Posted: Thu May 25, 2017 9:02 am
by vier
Uberdude wrote:Given the topic, I thought people might like the pattern on the facade of the newly opened Cambridge North railway station
Nice! But this is not the game of Life. What is it? I stared at this for a while and find that this is the state sequence of a 1-dimensional cellular automaton. For any given t the state is given on a line sloping down in SE direction. The next state, for time t+1, is below (that is, SW) of it. A cell is on at time t+1 when at time t it and its two neighbours were all on, or all off, or only it, or only its right neighbour were on.
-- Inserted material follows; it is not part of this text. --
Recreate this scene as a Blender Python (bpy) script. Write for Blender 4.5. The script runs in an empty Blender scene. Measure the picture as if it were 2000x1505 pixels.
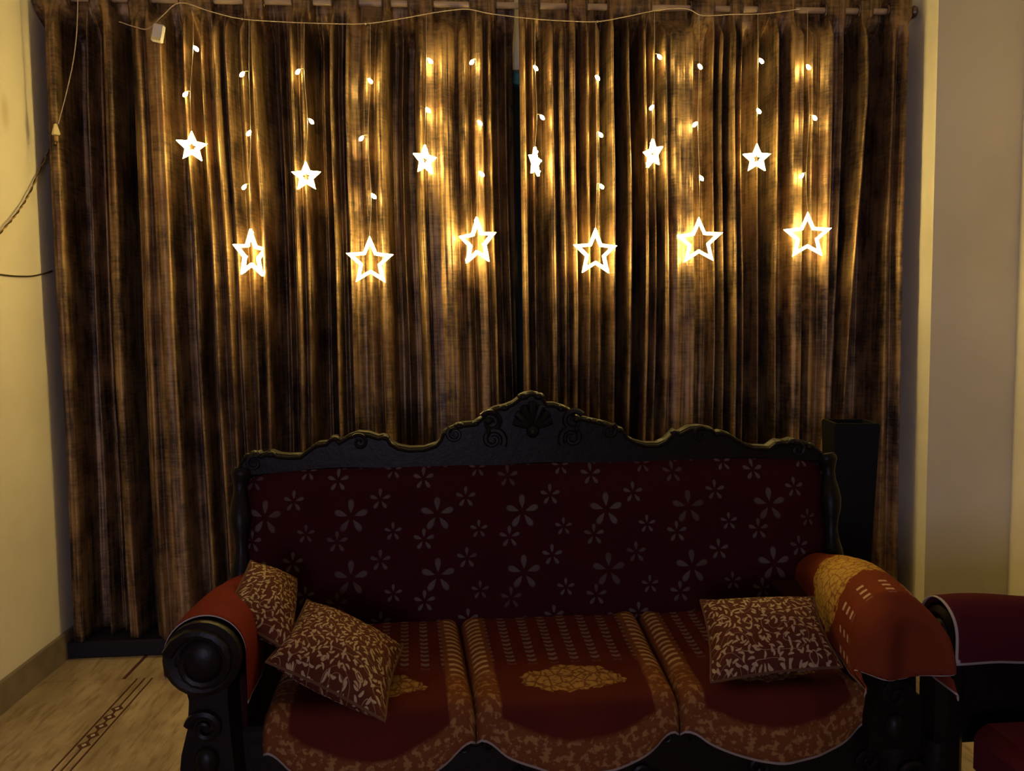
import bpy, math, random
from math import sin, cos, pi, radians as rad
from mathutils import Vector, Matrix, noise

random.seed(7)
SC = bpy.context.scene
COL = SC.collection

# ------------------------------------------------------------------ camera
F_PX, W_PX, H_PX = 1500.0, 2000, 1505
CAM = Vector((0, -3.2, 1.3))
_y, _p, _r = rad(4.0), rad(4.0), rad(0.75)
FWD = Vector((sin(_y) * cos(_p), cos(_y) * cos(_p), -sin(_p)))
_rt = Vector((cos(_y), -sin(_y), 0))
_up = _rt.cross(FWD)
RGT = _rt * cos(_r) - _up * sin(_r)
UPV = _rt * sin(_r) + _up * cos(_r)
cd = bpy.data.cameras.new('camera')
cam = bpy.data.objects.new('camera', cd)
COL.objects.link(cam)
cam.matrix_world = Matrix(((RGT.x, UPV.x, -FWD.x, CAM.x), (RGT.y, UPV.y, -FWD.y, CAM.y),
                           (RGT.z, UPV.z, -FWD.z, CAM.z), (0, 0, 0, 1)))
cd.sensor_fit = 'HORIZONTAL'
cd.sensor_width = 36
cd.lens = 36 * F_PX / W_PX
cd.clip_start = .05
SC.camera = cam

# ------------------------------------------------------------------ world, lights, exposure
w = bpy.data.worlds.new('world')
SC.world = w
w.use_nodes = True
w.node_tree.nodes['Background'].inputs[0].default_value = (.9, .8, .75, 1)
w.node_tree.nodes['Background'].inputs[1].default_value = 0.0
SC.view_settings.view_transform = 'Standard'
SC.view_settings.look = 'None'
SC.view_settings.exposure = 0.0
SC.view_settings.gamma = 1.0
SC.view_settings.use_curve_mapping = False

LED_COL = (1.0, .73, .22, 1)
STAR_E = 44.0        # glowing star frames
BEAD_E = 440.0       # led beads and bulbs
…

Thus the evolution for a starting state .XX.X.X....X........XX.X.X.XXXX is

Code: Select all

.XX.X.X....X........XX.X.X.XXXX
~...X.X.XXXX.XXXXXXX...X.X..XX
  XXX.X..XX...XXXXX..XXX.X.X.
   X..X.X...XX.XXX..X.X..X.X
    .XX.X.XX....X..XX.X.XX.
     ...X....XXXX.X...X...
      XXX.XXX.XX..X.XXX.X
       X...X.....XX..X..
        .XXX.XXXX...XX.
         .X...XX..XX..
          X.XX...X...
           ....XXX.X
            XXX.X..
             X..X.
              .XX
               .
and this (or, rather, a 45 degree rotated version of this) is visible on the image.
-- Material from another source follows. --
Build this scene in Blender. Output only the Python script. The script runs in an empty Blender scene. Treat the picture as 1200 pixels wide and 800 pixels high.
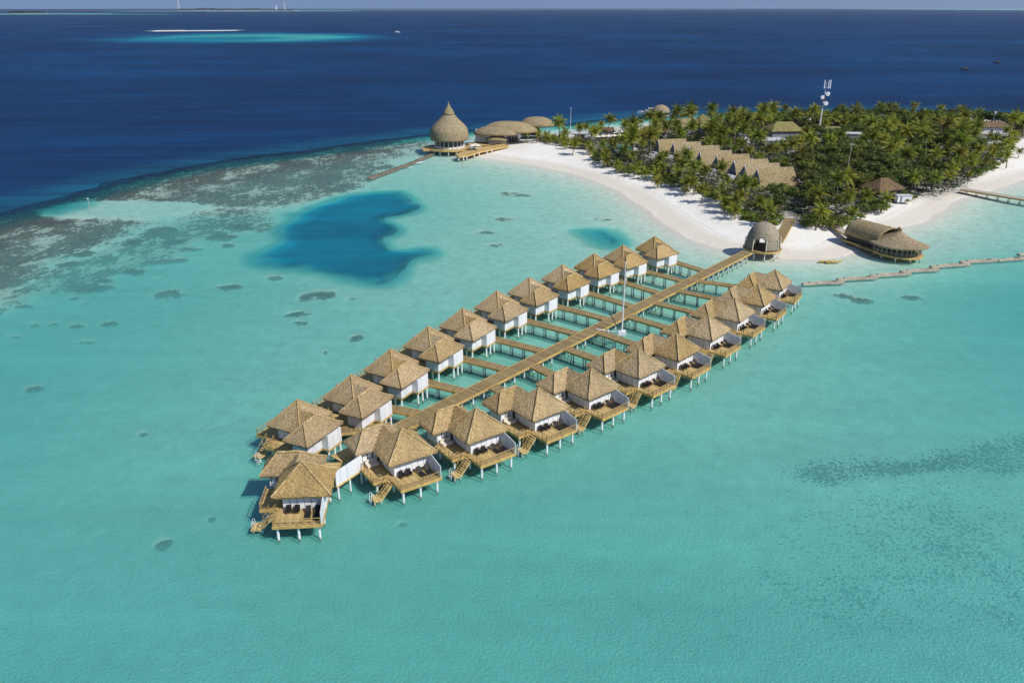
import bpy, math, random
import numpy as np
from mathutils import Vector, Matrix

random.seed(11)
R = math.radians
SC = bpy.context.scene
COL = SC.collection

# ------------------------------------------------------------------ camera
CAM_H = 60.4
FPX = 933.33
PITCH = math.atan(392.0 / FPX)
CP, SP = math.cos(PITCH), math.sin(PITCH)


def P(x, y, z=0.0):
    """place on the level z that the survey photo shows at (x, y)"""
    dx = (x - 600) / FPX
    dy = (400 - y) / FPX
    d1 = CP + dy * SP
    d2 = -SP + dy * CP
    t = (z - CAM_H) / d2
    return (dx * t, d1 * t)


cam_d = bpy.data.cameras.new('camera')
cam = bpy.data.objects.new('camera', cam_d)
COL.objects.link(cam)
cam.location = (0, 0, CAM_H)
cam.rotation_euler = (math.pi / 2 - PITCH, 0, 0)
cam_d.sensor_width = 36
cam_d.lens = 28
cam_d.clip_start = 1
cam_d.clip_end = 90000
SC.camera = cam

# ------------------------------------------------------------------ helpers


def tag(o, label=None, cat=None, group=None, kind=None):
    if label:
        o['label'] = label
    if cat:
        o['category'] = cat
    if group:
        o['group'] = group
    if kind:
        o['kind'] = kind
    return o


def empty(name, loc=(0, 0, 0), rz=0.0):
    o = bpy.data.objects.new(name, None)
    o.location = loc
    o.rotation_euler = (0, 0, rz)
    o.empty_display_size = 0.5
    COL.objects.link(o)
    return o


class MB:
    def __init__(self):
        self.v = []
        self.f = []

    def add(self, vs, fs):
        n = len(self.v)
        self.v.extend([tuple(p) for p in vs])
        self.f.extend([tuple(i + n for i in f) for f in fs])
        return self

    def box(self, x0, x1, y0, y1, z0, z1):
        vs = [(x0, y0, z0), (x1, y0, z0), (x1, y1, z0), (x0, y1, z0), (x0, y0, z1), (x1, y0, z1), (x1, y1, z1), (x0, y1, z1)]
        return self.add(vs, [(0, 3, 2, 1), (4, 5, 6, 7), (0, 1, 5, 4), (1, 2, 6, 5), (2, 3, 7, 6), (3, 0, 4, 7)])

    def prism(self, poly, z0, z1):
        n = len(poly)
        vs = [(p[0], p[1], z0) for p in poly] + [(p[0], p[1], z1) for p in poly]
        fs = [tuple(range(n - 1, -1, -1)), tuple(range(n, 2 * n))]
        for i in range(n):
            j = (i + 1) % n
            fs.append((i, j, n + j, n + i))
        return self.add(vs, fs)

    def beam(self, a, b, w, h=None, up=(0, 0, 1)):
        h = w if h is None else h
        a = Vector(a)
        b = Vector(b)
        d = (b - a).normalized()
        u = Vector(up)
        if abs(d.dot(u)) > 0.98:
            u = Vector((1, 0, 0))
        s = d.cross(u).normalized()
        t = s.cross(d).normalized()
        vs = []
        for p in (a, b):
            for (i, j) in ((-1, -1), (1, -1), (1, 1), (-1, 1)):
                vs.append(tuple(p + s * (i * w / 2) + t * (j * h / 2)))
        return self.add(vs, [(0, 3, 2, 1), (4, 5, 6, 7), (0, 1, 5, 4), (1, 2, 6, 5), (2, 3, 7, 6), (3, 0, 4, 7)])

    def tube(self, pts, rads, n=8, caps=True):
        pts = [Vector(p) for p in pts]
        if not isinstance(rads, (list, tuple)):
            rads = [rads] * len(pts)
        base = len(self.v)
        for k, p in enumerate(pts):
            d = (pts[min(k + 1, len(pts) - 1)] - pts[max(k - 1, 0)]).normalized()
            u = Vector((0, 0, 1)) if abs(d.z) < 0.9 else Vector((1, 0, 0))
            s = d.cross(u).normalized()
            t = d.cross(s).normalized()
            for i in range(n):
                a = 2 * math.pi * i / n
                self.v.append(tuple(p + s * (math.cos(a) * rads[k]) + t * (math.sin(a) * rads[k])))
        for k in range(len(pts) - 1):
            for i in range(n):
                j = (i + 1) % n
                self.f.append((base + k * n + i, base + k * n + j, base + (k + 1) * n + j, base + (k + 1) * n + i))
        if caps:
            self.f.append(tuple(base + i for i in range(n)))
            self.f.append(tuple(base + (len(pts) - 1) * n + i for i in range(n - 1, -1, -1)))
        return self

    def lathe(self, prof, n=32, cx=0, cy=0, sx=1, sy=1, skip=None):
        base = len(self.v)
        for (r, z) in prof:
            for i in range(n):
                a = 2 * math.pi * i / n
                self.v.append((cx + r * sx * math.cos(a), cy + r * sy * math.sin(a), z))
        for k in range(len(prof) - 1):
            for i in range(n):
                if skip and skip(k, i):
                    continue
                j = (i + 1) % n
                self.f.append((base + k * n + i, base + k * n + j, base + (k + 1) * n + j, base + (k + 1) * n + i))
        return self

    def build(self, name, mat, parent=None, smooth=False, loc=None, fix=True, weld=False):
        me = bpy.data.meshes.new(name)
        me.from_pydata(self.v, [], self.f)
        if fix:
            import bmesh
            bm = bmesh.new()
            bm.from_mesh(me)
            if weld:
                bmesh.ops.remove_doubles(bm, verts=bm.verts, dist=1e-4)
            bmesh.ops.recalc_face_normals(bm, faces=bm.faces)
            bm.to_mesh(me)
            bm.free()
        if smooth:
            me.polygons.foreach_set('use_smooth', [True] * len(me.polygons))
        mats = mat if isinstance(mat, (list, tuple)) else [mat]
        for m in mats:
            me.materials.append(m)
        o = bpy.data.objects.new(name, me)
        COL.objects.link(o)
        if parent:
            o.parent = parent
        if loc:
            o.location = loc
        return o


KIDS = {}


def kids(o):
    return [c for c in bpy.data.objects if c.parent == o]


def copy_tree(o, childmap=None):
    c = o.copy()
    COL.objects.link(c)
    for ch in (childmap or kids(o)):
        d = ch.copy()
        COL.objects.link(d)
        d.parent = c
        for g in list(ch.children):
            e = g.copy()
            COL.objects.link(e)
            e.parent = d
    return c


def hash3(x, y, z):
    s = math.sin(round(x, 3) * 12.9898 + round(y, 3) * 78.233 + round(z, 3) * 37.719) * 43758.5453
    return s - math.floor(s)


# ------------------------------------------------------------------ materials
def newmat(name):
    m = bpy.data.materials.new(name)
    m.use_nodes = True
    nt = m.node_tree
    b = nt.nodes['Principled BSDF']
    return m, nt, b


def N(nt, t, **kw):
    n = nt.nodes.new(t)
    for k, v in kw.items():
        if k in n.inputs.keys() if isinstance(k, str) else False:
            n.inputs[k].default_value = v
        else:
            setattr(n, k, v)
    return n


def ramp(nt, fac, stops):
    r = nt.nodes.new('ShaderNodeValToRGB')
    el = r.color_ramp.elements
    while len(el) < len(stops):
        el.new(0.5)
    for e, (p, c) in zip(el, stops):
        e.position = p
        e.color = (*c, 1) if len(c) == 3 else c
    nt.links.new(fac, r.inputs[0])
    return r.outputs[0]


def noise(nt, vec, scale, detail=4, rough=0.55, dist=0.0, dim='3D'):
    n = nt.nodes.new('ShaderNodeTexNoise')
    n.noise_dimensions = dim
    n.inputs['Scale'].default_value = scale
    n.inputs['Detail'].default_value = detail
    n.inputs['Roughness'].default_value = rough
    n.inputs['Distortion'].default_value = dist
    if vec is not None:
        nt.links.new(vec, n.inputs['Vector'])
    return n.outputs['Fac']


def math_(nt, op, a, b=None, c=None, clamp=False):
    n = nt.nodes.new('ShaderNodeMath')
    n.operation = op
    n.use_clamp = clamp
    for i, x in enumerate((a, b, c)):
        if x is None:
            continue
        if isinstance(x, (int, float)):
            n.inputs[i].default_value = x
        else:
            nt.links.new(x, n.inputs[i])
    return n.outputs[0]


def mixc(nt, fac, a, b, mode='MIX'):
    n = nt.nodes.new('ShaderNodeMix')
    n.data_type = 'RGBA'
    n.blend_type = mode
    for i, x in ((0, fac), (6, a), (7, b)):
        if isinstance(x, (int, float)):
            n.inputs[i].default_value = x
        elif isinstance(x, tuple):
            n.inputs[i].default_value = (*x, 1) if len(x) == 3 else x
        else:
            nt.links.new(x, n.inputs[i])
    return n.outputs[2]


def mapr(nt, v, a, b, c=0.0, d=1.0, smooth=False):
    n = nt.nodes.new('ShaderNodeMapRange')
    n.interpolation_type = 'SMOOTHSTEP' if smooth else 'LINEAR'
    nt.links.new(v, n.inputs[0])
    for i, x in zip((1, 2, 3, 4), (a, b, c, d)):
        n.inputs[i].default_value = x
    return n.outputs[0]


def coords(nt, kind='Object', scale=None, rot=None):
    tc = nt.nodes.new('ShaderNodeTexCoord')
    o = tc.outputs[kind]
    if scale or rot:
        mp = nt.nodes.new('ShaderNodeMapping')
        if scale:
            mp.inputs['Scale'].default_value = scale
        if rot:
            mp.inputs['Rotation'].default_value = rot
        nt.links.new(o, mp.inputs['Vector'])
        o = mp.outputs[0]
    return o


def orand(nt):
    return nt.nodes.new('ShaderNodeObjectInfo').outputs['Random']


def bump(nt, b, h, strength=0.5, dist=0.1):
    n = nt.nodes.new('ShaderNodeBump')
    n.inputs['Strength'].default_value = strength
    n.inputs['Distance'].default_value = dist
    nt.links.new(h, n.inputs['Height'])
    nt.links.new(n.outputs[0], b.inputs['Normal'])
    return n


def simple(name, base, rough=0.7, var=0.15, scale=3.0, spec=0.3):
    m, nt, b = newmat(name)
    v = coords(nt)
    f = noise(nt, v, scale, 4)
    lo = tuple(c * (1 - var) for c in base)
    hi = tuple(min(1, c * (1 + var)) for c in base)
    nt.links.new(ramp(nt, f, [(0.3, lo), (0.7, hi)]), b.inputs['Base Color'])
    b.inputs['Roughness'].default_value = rough
    b.inputs['Specular IOR Level'].default_value = spec
    return m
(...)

Re: World's greatest contributions based on go

Posted: Sat May 27, 2017 2:36 pm
by Sailer
https://www.amazon.com/Protracted-Game- ... 0195014936

Is a fascinating book, analyzing the US War in Vietnam from the point of view of Go on the one hand and Chess on the other. (Spoiler alert: The Go side won.)

The author was an American kid raised in China, who later went on to be appointed a Full Professor even though he never went to grad school. (I summarize, of course.)